··· COLLECTED DATA
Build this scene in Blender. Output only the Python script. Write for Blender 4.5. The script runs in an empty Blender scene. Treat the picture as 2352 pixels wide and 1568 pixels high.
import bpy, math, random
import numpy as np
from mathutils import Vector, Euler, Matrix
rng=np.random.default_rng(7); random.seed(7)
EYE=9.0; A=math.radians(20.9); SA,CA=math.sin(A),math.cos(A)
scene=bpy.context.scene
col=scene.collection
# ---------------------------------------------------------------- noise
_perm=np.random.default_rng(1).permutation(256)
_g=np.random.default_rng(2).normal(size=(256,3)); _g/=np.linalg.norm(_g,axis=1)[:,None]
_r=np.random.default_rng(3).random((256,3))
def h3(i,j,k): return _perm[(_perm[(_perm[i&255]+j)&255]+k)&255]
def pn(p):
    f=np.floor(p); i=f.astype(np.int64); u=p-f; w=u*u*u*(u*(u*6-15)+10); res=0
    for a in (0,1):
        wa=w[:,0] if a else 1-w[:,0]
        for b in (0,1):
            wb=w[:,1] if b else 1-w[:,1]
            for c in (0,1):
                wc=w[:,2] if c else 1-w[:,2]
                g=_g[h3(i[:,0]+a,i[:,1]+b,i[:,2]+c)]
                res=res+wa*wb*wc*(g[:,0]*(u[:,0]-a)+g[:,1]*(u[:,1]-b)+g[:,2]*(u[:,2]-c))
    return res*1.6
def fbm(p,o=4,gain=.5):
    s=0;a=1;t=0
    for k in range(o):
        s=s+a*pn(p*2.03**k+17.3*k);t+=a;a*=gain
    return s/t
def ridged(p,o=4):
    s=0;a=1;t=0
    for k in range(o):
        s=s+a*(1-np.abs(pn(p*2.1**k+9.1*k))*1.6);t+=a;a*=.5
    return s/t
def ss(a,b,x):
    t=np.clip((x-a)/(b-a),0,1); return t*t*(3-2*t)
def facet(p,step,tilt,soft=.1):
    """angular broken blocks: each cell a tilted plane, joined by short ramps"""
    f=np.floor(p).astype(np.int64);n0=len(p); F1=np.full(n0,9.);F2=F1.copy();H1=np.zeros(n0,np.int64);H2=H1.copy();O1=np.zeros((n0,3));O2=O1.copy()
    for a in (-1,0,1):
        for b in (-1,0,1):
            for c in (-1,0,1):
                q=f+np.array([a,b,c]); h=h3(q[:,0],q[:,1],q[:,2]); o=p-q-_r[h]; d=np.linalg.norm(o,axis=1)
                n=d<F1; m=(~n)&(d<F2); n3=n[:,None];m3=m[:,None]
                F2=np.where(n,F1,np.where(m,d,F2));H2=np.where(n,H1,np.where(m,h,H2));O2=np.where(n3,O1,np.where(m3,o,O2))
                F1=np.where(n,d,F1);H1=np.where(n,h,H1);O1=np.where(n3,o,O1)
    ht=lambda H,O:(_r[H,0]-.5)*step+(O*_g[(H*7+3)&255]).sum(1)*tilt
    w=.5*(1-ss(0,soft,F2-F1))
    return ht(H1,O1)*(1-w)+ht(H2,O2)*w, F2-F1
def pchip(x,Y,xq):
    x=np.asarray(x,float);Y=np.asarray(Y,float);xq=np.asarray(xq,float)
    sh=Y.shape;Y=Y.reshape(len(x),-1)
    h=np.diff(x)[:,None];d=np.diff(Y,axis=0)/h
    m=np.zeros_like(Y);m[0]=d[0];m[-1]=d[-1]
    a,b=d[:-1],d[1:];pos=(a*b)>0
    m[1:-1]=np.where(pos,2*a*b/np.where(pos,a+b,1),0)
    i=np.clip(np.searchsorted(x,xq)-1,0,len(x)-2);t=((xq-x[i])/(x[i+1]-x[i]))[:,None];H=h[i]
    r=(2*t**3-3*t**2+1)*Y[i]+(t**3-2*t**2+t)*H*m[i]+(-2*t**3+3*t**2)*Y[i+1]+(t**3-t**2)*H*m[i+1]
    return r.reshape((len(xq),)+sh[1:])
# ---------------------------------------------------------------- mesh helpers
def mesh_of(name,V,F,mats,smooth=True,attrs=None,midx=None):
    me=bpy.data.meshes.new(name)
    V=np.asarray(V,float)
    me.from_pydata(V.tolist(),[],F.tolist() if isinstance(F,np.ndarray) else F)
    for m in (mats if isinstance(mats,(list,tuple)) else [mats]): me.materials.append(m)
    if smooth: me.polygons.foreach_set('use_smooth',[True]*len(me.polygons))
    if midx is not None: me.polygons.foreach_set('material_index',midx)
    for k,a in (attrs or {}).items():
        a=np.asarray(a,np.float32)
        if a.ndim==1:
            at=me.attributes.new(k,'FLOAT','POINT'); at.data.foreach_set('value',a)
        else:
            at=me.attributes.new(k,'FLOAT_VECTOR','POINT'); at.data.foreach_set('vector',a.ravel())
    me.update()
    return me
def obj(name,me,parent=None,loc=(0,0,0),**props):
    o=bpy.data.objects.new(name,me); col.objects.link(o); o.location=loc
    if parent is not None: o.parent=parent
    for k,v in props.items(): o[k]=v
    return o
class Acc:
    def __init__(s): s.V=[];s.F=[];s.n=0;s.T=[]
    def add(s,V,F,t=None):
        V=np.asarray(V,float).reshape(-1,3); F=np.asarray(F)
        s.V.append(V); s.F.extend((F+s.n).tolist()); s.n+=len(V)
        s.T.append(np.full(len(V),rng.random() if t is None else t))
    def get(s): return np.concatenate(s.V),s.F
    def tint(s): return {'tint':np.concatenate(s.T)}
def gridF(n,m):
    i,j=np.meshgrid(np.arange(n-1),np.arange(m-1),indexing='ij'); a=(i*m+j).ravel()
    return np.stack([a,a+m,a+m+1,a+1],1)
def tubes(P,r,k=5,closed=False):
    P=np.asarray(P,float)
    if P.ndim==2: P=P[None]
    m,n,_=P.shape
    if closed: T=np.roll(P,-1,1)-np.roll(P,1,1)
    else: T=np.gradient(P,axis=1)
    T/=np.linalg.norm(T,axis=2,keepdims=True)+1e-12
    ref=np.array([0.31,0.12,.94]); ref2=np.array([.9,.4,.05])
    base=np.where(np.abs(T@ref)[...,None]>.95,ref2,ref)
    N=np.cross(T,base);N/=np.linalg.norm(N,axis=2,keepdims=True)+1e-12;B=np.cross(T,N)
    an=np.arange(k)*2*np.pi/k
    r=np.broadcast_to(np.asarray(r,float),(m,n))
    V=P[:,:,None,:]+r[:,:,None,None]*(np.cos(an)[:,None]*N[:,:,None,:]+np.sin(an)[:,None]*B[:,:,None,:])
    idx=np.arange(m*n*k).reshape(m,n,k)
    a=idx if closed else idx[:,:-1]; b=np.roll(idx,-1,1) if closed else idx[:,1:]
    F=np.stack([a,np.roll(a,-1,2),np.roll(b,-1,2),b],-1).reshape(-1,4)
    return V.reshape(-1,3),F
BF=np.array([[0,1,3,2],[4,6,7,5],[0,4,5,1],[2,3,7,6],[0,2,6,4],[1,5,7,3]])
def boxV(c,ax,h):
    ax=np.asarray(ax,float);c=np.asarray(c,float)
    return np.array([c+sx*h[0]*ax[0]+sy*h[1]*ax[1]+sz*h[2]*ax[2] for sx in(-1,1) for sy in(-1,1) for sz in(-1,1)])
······
— WORK INSTRUCTIONS —
Reproduce the material above, every line of it, exactly.

— EXERCISE OUTPUT —
Build this scene in Blender. Output only the Python script. Write for Blender 4.5. The script runs in an empty Blender scene. Treat the picture as 2352 pixels wide and 1568 pixels high.
import bpy, math, random
import numpy as np
from mathutils import Vector, Euler, Matrix
rng=np.random.default_rng(7); random.seed(7)
EYE=9.0; A=math.radians(20.9); SA,CA=math.sin(A),math.cos(A)
scene=bpy.context.scene
col=scene.collection
# ---------------------------------------------------------------- noise
_perm=np.random.default_rng(1).permutation(256)
_g=np.random.default_rng(2).normal(size=(256,3)); _g/=np.linalg.norm(_g,axis=1)[:,None]
_r=np.random.default_rng(3).random((256,3))
def h3(i,j,k): return _perm[(_perm[(_perm[i&255]+j)&255]+k)&255]
def pn(p):
    f=np.floor(p); i=f.astype(np.int64); u=p-f; w=u*u*u*(u*(u*6-15)+10); res=0
    for a in (0,1):
        wa=w[:,0] if a else 1-w[:,0]
        for b in (0,1):
            wb=w[:,1] if b else 1-w[:,1]
            for c in (0,1):
                wc=w[:,2] if c else 1-w[:,2]
                g=_g[h3(i[:,0]+a,i[:,1]+b,i[:,2]+c)]
                res=res+wa*wb*wc*(g[:,0]*(u[:,0]-a)+g[:,1]*(u[:,1]-b)+g[:,2]*(u[:,2]-c))
    return res*1.6
def fbm(p,o=4,gain=.5):
    s=0;a=1;t=0
    for k in range(o):
        s=s+a*pn(p*2.03**k+17.3*k);t+=a;a*=gain
    return s/t
def ridged(p,o=4):
    s=0;a=1;t=0
    for k in range(o):
        s=s+a*(1-np.abs(pn(p*2.1**k+9.1*k))*1.6);t+=a;a*=.5
    return s/t
def ss(a,b,x):
    t=np.clip((x-a)/(b-a),0,1); return t*t*(3-2*t)
def facet(p,step,tilt,soft=.1):
    """angular broken blocks: each cell a tilted plane, joined by short ramps"""
    f=np.floor(p).astype(np.int64);n0=len(p); F1=np.full(n0,9.);F2=F1.copy();H1=np.zeros(n0,np.int64);H2=H1.copy();O1=np.zeros((n0,3));O2=O1.copy()
    for a in (-1,0,1):
        for b in (-1,0,1):
            for c in (-1,0,1):
                q=f+np.array([a,b,c]); h=h3(q[:,0],q[:,1],q[:,2]); o=p-q-_r[h]; d=np.linalg.norm(o,axis=1)
                n=d<F1; m=(~n)&(d<F2); n3=n[:,None];m3=m[:,None]
                F2=np.where(n,F1,np.where(m,d,F2));H2=np.where(n,H1,np.where(m,h,H2));O2=np.where(n3,O1,np.where(m3,o,O2))
                F1=np.where(n,d,F1);H1=np.where(n,h,H1);O1=np.where(n3,o,O1)
    ht=lambda H,O:(_r[H,0]-.5)*step+(O*_g[(H*7+3)&255]).sum(1)*tilt
    w=.5*(1-ss(0,soft,F2-F1))
    return ht(H1,O1)*(1-w)+ht(H2,O2)*w, F2-F1
def pchip(x,Y,xq):
    x=np.asarray(x,float);Y=np.asarray(Y,float);xq=np.asarray(xq,float)
    sh=Y.shape;Y=Y.reshape(len(x),-1)
    h=np.diff(x)[:,None];d=np.diff(Y,axis=0)/h
    m=np.zeros_like(Y);m[0]=d[0];m[-1]=d[-1]
    a,b=d[:-1],d[1:];pos=(a*b)>0
    m[1:-1]=np.where(pos,2*a*b/np.where(pos,a+b,1),0)
    i=np.clip(np.searchsorted(x,xq)-1,0,len(x)-2);t=((xq-x[i])/(x[i+1]-x[i]))[:,None];H=h[i]
    r=(2*t**3-3*t**2+1)*Y[i]+(t**3-2*t**2+t)*H*m[i]+(-2*t**3+3*t**2)*Y[i+1]+(t**3-t**2)*H*m[i+1]
    return r.reshape((len(xq),)+sh[1:])
# ---------------------------------------------------------------- mesh helpers
def mesh_of(name,V,F,mats,smooth=True,attrs=None,midx=None):
    me=bpy.data.meshes.new(name)
    V=np.asarray(V,float)
    me.from_pydata(V.tolist(),[],F.tolist() if isinstance(F,np.ndarray) else F)
    for m in (mats if isinstance(mats,(list,tuple)) else [mats]): me.materials.append(m)
    if smooth: me.polygons.foreach_set('use_smooth',[True]*len(me.polygons))
    if midx is not None: me.polygons.foreach_set('material_index',midx)
    for k,a in (attrs or {}).items():
        a=np.asarray(a,np.float32)
        if a.ndim==1:
            at=me.attributes.new(k,'FLOAT','POINT'); at.data.foreach_set('value',a)
        else:
            at=me.attributes.new(k,'FLOAT_VECTOR','POINT'); at.data.foreach_set('vector',a.ravel())
    me.update()
    return me
def obj(name,me,parent=None,loc=(0,0,0),**props):
    o=bpy.data.objects.new(name,me); col.objects.link(o); o.location=loc
    if parent is not None: o.parent=parent
    for k,v in props.items(): o[k]=v
    return o
class Acc:
    def __init__(s): s.V=[];s.F=[];s.n=0;s.T=[]
    def add(s,V,F,t=None):
        V=np.asarray(V,float).reshape(-1,3); F=np.asarray(F)
        s.V.append(V); s.F.extend((F+s.n).tolist()); s.n+=len(V)
        s.T.append(np.full(len(V),rng.random() if t is None else t))
    def get(s): return np.concatenate(s.V),s.F
    def tint(s): return {'tint':np.concatenate(s.T)}
def gridF(n,m):
    i,j=np.meshgrid(np.arange(n-1),np.arange(m-1),indexing='ij'); a=(i*m+j).ravel()
    return np.stack([a,a+m,a+m+1,a+1],1)
def tubes(P,r,k=5,closed=False):
    P=np.asarray(P,float)
    if P.ndim==2: P=P[None]
    m,n,_=P.shape
    if closed: T=np.roll(P,-1,1)-np.roll(P,1,1)
    else: T=np.gradient(P,axis=1)
    T/=np.linalg.norm(T,axis=2,keepdims=True)+1e-12
    ref=np.array([0.31,0.12,.94]); ref2=np.array([.9,.4,.05])
    base=np.where(np.abs(T@ref)[...,None]>.95,ref2,ref)
    N=np.cross(T,base);N/=np.linalg.norm(N,axis=2,keepdims=True)+1e-12;B=np.cross(T,N)
    an=np.arange(k)*2*np.pi/k
    r=np.broadcast_to(np.asarray(r,float),(m,n))
    V=P[:,:,None,:]+r[:,:,None,None]*(np.cos(an)[:,None]*N[:,:,None,:]+np.sin(an)[:,None]*B[:,:,None,:])
    idx=np.arange(m*n*k).reshape(m,n,k)
    a=idx if closed else idx[:,:-1]; b=np.roll(idx,-1,1) if closed else idx[:,1:]
    F=np.stack([a,np.roll(a,-1,2),np.roll(b,-1,2),b],-1).reshape(-1,4)
    return V.reshape(-1,3),F
BF=np.array([[0,1,3,2],[4,6,7,5],[0,4,5,1],[2,3,7,6],[0,2,6,4],[1,5,7,3]])
def boxV(c,ax,h):
    ax=np.asarray(ax,float);c=np.asarray(c,float)
    return np.array([c+sx*h[0]*ax[0]+sy*h[1]*ax[1]+sz*h[2]*ax[2] for sx in(-1,1) for sy in(-1,1) for sz in(-1,1)])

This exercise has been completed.